Challenging times often produce larger-than-life leaders. In the 20th century, the story of the catastrophic world-wide calamity that was World War II cannot be told apart from the heroic leadership of Britain's Winston Churchill and our own Franklin Roosevelt. It has often been observed that few leaders in the post-war era - the whole second half of the 20th century - displayed comparable stature.

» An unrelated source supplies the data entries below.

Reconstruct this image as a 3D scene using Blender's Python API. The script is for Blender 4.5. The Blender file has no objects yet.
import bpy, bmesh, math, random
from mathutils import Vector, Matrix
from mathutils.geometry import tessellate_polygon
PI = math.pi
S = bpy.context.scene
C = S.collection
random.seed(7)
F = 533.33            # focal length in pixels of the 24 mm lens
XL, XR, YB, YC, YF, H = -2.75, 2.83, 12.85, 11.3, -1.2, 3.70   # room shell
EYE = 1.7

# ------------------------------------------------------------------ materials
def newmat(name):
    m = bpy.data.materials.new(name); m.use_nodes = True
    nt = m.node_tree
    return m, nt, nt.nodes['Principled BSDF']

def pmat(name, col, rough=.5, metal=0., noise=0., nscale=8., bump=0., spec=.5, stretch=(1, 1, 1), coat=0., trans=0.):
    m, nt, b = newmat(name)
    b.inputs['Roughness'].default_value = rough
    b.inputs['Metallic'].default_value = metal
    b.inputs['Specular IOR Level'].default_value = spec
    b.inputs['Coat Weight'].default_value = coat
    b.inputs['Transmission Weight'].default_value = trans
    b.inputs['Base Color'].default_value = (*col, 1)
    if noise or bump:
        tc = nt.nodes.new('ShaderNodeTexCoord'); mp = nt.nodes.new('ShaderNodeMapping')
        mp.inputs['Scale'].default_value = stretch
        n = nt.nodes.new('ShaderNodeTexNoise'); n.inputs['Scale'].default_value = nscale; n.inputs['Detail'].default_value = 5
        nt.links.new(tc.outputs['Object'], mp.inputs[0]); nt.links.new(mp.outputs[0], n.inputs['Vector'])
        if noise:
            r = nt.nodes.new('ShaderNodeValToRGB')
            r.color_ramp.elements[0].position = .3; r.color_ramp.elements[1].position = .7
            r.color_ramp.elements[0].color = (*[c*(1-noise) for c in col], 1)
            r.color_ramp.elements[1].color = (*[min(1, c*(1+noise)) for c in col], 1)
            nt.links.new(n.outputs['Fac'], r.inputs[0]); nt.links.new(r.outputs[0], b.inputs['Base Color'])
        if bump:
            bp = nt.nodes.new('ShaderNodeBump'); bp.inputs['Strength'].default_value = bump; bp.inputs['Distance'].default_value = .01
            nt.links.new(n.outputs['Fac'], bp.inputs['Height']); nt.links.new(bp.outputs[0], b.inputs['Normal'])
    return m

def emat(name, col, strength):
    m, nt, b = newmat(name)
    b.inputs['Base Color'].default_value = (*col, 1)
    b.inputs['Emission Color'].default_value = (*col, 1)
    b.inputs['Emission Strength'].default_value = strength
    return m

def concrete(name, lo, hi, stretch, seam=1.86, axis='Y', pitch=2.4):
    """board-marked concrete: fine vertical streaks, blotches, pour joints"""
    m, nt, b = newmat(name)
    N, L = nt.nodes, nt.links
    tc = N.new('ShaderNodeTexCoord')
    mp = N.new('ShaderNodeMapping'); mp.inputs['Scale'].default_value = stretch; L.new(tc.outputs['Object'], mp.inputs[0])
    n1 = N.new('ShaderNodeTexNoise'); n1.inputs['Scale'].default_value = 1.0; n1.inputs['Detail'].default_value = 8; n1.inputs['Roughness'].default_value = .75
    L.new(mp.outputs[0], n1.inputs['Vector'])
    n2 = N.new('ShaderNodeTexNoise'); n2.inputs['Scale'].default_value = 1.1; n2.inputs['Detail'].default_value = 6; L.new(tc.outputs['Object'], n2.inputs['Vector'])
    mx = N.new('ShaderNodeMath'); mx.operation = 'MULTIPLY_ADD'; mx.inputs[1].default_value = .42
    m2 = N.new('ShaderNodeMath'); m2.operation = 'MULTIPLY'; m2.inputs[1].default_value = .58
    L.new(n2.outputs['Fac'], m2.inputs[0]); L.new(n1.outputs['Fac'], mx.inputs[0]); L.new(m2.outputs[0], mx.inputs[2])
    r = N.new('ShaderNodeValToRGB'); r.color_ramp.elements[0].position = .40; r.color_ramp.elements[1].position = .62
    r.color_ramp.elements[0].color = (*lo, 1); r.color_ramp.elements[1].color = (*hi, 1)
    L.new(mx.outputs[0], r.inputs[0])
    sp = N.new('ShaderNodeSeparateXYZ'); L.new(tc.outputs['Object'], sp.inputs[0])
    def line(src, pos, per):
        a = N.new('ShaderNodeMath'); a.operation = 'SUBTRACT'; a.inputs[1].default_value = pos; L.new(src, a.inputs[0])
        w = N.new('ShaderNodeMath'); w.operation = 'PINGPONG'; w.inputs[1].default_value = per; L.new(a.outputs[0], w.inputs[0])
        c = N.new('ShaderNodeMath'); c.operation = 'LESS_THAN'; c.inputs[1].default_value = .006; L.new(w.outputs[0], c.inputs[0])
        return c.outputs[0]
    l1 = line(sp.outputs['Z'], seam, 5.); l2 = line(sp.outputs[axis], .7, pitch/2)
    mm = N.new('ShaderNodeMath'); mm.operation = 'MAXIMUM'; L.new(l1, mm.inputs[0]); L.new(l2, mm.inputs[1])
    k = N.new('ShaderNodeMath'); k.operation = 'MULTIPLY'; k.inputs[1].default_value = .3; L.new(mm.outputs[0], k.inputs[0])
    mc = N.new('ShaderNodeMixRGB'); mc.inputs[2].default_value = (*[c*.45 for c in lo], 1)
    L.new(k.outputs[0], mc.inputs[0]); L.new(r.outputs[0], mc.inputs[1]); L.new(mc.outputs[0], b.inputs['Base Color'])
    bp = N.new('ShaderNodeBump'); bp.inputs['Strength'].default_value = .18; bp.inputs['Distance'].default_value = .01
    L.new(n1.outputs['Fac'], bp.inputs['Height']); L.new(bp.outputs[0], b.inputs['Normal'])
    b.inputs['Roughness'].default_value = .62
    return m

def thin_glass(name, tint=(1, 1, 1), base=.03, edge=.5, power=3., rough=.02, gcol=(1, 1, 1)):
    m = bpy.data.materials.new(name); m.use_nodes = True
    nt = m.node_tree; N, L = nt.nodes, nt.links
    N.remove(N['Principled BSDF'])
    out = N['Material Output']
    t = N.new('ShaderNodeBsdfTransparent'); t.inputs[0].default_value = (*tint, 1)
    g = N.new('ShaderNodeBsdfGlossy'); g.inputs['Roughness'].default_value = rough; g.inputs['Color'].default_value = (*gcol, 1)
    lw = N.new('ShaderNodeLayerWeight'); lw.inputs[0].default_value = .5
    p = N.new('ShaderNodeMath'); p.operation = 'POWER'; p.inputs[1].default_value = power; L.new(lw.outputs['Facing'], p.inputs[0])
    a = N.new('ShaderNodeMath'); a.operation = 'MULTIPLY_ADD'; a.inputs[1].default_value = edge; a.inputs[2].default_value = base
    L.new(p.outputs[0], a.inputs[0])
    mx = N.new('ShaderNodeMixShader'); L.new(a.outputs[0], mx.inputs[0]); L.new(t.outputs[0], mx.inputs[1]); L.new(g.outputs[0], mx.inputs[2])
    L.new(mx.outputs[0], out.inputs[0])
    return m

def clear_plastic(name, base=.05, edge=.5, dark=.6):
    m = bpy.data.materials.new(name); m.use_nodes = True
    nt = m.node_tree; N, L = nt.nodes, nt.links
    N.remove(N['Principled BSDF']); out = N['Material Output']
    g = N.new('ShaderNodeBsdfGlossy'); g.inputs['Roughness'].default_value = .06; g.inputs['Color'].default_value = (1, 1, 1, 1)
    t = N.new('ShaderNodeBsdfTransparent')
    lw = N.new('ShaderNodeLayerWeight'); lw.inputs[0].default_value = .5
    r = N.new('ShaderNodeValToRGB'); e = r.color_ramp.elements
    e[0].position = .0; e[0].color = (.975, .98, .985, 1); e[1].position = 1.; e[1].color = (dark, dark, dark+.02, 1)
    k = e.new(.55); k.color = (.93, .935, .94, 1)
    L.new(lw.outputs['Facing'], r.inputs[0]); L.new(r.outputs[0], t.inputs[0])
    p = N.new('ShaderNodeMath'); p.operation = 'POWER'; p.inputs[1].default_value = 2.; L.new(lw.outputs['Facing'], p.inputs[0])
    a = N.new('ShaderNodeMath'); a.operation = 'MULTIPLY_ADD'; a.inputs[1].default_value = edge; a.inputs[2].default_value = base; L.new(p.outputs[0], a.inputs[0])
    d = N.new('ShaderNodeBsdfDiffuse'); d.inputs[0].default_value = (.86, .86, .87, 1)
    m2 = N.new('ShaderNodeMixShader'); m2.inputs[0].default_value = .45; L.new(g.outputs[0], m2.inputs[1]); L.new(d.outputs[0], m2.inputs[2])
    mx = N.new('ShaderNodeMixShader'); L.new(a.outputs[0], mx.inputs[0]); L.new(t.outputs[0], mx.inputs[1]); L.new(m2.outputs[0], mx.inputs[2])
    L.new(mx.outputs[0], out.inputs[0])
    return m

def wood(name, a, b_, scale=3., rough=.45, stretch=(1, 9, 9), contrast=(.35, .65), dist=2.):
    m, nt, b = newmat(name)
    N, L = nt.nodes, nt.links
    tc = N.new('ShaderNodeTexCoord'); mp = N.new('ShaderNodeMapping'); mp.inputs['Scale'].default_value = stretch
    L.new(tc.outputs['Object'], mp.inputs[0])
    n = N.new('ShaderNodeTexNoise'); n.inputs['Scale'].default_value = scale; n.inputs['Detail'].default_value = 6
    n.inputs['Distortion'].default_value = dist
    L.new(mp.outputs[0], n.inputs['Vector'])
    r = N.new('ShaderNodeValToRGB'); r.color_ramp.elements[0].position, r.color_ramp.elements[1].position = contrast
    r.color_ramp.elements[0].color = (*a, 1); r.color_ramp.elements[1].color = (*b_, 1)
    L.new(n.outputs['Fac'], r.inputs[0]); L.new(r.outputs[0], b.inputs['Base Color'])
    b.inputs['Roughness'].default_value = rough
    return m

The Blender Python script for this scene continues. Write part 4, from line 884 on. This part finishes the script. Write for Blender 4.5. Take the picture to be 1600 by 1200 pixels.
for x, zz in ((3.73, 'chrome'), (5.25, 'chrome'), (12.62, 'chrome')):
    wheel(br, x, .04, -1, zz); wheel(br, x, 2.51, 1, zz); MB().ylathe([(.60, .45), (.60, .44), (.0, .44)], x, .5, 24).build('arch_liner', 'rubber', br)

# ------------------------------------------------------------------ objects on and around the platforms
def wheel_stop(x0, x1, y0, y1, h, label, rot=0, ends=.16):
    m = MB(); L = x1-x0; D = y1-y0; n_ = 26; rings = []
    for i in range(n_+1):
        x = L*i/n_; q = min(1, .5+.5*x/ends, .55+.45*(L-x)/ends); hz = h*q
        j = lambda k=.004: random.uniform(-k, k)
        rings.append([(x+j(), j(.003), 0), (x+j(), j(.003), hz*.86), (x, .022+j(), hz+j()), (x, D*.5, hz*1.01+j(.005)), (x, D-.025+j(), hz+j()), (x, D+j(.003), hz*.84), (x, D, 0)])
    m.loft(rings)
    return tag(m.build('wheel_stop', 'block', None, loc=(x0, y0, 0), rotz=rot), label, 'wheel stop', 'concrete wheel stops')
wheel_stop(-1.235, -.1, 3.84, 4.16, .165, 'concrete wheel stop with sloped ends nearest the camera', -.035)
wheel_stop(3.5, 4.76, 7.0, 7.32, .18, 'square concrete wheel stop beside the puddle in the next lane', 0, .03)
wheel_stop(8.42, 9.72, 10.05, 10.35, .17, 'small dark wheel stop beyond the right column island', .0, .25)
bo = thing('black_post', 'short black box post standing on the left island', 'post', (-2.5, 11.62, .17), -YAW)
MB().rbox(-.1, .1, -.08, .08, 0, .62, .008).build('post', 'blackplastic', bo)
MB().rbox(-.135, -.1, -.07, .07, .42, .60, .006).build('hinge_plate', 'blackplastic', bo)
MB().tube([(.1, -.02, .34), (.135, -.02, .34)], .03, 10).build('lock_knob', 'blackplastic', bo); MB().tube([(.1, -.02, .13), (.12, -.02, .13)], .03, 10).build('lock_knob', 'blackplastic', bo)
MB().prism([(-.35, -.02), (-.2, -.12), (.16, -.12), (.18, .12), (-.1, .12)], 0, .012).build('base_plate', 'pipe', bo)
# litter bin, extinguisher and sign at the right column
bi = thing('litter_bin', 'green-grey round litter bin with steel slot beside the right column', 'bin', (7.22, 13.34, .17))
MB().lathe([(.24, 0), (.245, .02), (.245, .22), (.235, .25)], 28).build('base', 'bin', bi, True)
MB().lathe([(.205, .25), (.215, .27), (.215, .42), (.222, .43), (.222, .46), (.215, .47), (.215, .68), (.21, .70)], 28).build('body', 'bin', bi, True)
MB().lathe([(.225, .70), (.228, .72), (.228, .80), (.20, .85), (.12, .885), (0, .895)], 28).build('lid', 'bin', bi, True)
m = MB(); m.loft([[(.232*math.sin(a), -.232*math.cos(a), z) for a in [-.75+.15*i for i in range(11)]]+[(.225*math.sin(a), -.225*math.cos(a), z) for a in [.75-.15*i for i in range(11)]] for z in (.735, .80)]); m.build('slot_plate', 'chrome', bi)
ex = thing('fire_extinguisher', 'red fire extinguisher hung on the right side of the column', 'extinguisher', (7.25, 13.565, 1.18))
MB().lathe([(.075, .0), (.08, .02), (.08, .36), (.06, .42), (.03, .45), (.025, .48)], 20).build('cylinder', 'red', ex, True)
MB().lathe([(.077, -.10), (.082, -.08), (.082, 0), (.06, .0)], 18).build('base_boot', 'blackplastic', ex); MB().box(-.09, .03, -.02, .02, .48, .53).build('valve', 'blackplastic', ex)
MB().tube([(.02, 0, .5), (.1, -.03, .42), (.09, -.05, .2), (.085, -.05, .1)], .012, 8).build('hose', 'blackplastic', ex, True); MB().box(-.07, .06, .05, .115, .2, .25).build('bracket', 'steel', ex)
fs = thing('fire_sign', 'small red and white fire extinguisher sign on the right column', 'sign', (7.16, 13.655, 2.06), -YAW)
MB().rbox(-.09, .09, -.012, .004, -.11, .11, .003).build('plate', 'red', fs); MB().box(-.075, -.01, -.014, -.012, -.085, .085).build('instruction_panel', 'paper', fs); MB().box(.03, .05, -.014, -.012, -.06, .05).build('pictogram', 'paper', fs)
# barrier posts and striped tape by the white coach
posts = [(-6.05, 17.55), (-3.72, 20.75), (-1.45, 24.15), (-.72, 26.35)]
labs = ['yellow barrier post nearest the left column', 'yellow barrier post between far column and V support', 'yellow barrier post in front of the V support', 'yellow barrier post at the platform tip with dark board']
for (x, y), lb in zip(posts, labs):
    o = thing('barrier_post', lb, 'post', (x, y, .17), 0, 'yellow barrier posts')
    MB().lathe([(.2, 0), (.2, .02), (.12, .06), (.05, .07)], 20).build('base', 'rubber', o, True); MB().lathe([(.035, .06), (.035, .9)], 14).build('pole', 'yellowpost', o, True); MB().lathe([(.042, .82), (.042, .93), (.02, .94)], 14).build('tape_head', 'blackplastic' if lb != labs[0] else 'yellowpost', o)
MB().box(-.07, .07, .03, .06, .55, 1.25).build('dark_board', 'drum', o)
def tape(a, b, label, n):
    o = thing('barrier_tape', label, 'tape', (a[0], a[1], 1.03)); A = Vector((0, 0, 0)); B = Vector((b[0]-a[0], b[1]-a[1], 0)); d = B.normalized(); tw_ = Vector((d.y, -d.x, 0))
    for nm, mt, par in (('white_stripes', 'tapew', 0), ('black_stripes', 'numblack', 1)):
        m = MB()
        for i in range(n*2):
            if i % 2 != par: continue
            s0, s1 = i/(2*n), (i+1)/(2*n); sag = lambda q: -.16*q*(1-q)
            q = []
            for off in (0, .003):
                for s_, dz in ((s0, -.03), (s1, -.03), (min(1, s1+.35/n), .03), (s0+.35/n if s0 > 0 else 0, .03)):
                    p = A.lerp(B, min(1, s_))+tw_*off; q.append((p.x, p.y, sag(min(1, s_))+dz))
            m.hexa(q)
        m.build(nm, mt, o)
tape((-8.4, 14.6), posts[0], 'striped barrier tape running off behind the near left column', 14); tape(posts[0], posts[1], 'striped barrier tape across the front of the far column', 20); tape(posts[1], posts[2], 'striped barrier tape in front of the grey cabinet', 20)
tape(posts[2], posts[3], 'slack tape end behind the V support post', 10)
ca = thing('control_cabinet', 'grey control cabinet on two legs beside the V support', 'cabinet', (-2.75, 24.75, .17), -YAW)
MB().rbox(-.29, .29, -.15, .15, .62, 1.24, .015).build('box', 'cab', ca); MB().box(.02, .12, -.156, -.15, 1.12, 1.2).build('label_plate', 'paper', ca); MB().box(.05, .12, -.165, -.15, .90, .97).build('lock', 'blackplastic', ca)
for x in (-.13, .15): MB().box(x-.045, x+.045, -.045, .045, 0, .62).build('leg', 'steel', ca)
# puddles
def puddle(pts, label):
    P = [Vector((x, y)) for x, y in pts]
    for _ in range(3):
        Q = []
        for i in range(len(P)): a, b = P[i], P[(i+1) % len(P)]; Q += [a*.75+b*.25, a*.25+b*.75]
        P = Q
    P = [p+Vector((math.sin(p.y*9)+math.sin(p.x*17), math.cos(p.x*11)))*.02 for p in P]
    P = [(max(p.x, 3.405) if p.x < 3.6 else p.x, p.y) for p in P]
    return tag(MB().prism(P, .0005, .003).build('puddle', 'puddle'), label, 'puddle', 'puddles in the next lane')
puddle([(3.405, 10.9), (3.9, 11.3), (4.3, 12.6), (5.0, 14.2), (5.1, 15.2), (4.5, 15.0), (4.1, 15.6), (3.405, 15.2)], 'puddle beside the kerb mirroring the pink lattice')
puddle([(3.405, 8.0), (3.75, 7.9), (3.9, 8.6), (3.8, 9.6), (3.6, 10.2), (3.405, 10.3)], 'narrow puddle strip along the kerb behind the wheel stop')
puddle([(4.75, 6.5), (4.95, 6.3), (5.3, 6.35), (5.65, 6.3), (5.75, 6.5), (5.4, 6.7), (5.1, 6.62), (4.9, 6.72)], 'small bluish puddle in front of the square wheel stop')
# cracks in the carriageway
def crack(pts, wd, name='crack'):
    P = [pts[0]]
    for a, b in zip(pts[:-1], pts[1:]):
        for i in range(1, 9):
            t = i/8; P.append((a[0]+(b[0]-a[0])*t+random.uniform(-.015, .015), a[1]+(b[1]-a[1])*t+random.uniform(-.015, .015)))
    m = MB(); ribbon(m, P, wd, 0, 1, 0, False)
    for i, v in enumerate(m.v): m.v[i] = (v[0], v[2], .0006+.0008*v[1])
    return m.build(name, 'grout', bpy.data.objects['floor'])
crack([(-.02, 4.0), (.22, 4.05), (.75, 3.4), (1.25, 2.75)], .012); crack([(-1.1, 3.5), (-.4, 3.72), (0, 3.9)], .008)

But at least once exception was Nelson Mandela (1918-2013), who died today. Mandela was - to use an absurdly overused and much misused but here appropriate word - the iconic figure of South Africa's anti-apartheid struggle. After 27 years of harsh imprisonment, he emerged to lead his people to freedom and create a new nation. His commitment to a peaceful transition to majority rule and the building of a multi-racial society facilitated a degree of reconciliation seldom achieved elsewhere and made possible only by the force of his own personality and his profound moral sense of the meaning and value of honorable reconciliation with one's enemies. As free South Africa's first President, he - like George Washington in another place and time - set the much needed (and seldom seen in Africa) example of peacefully leaving office and handing over power while still alive.
The people of South Africa have lost the Father of their country. The rest of the world has lost a moral model of the use of power to transcend bitterness, to unite rather than to divide - a lesson for all of us in our personal relations and especially for all the leaders and would-be leaders of nations in this new and already so troubled century.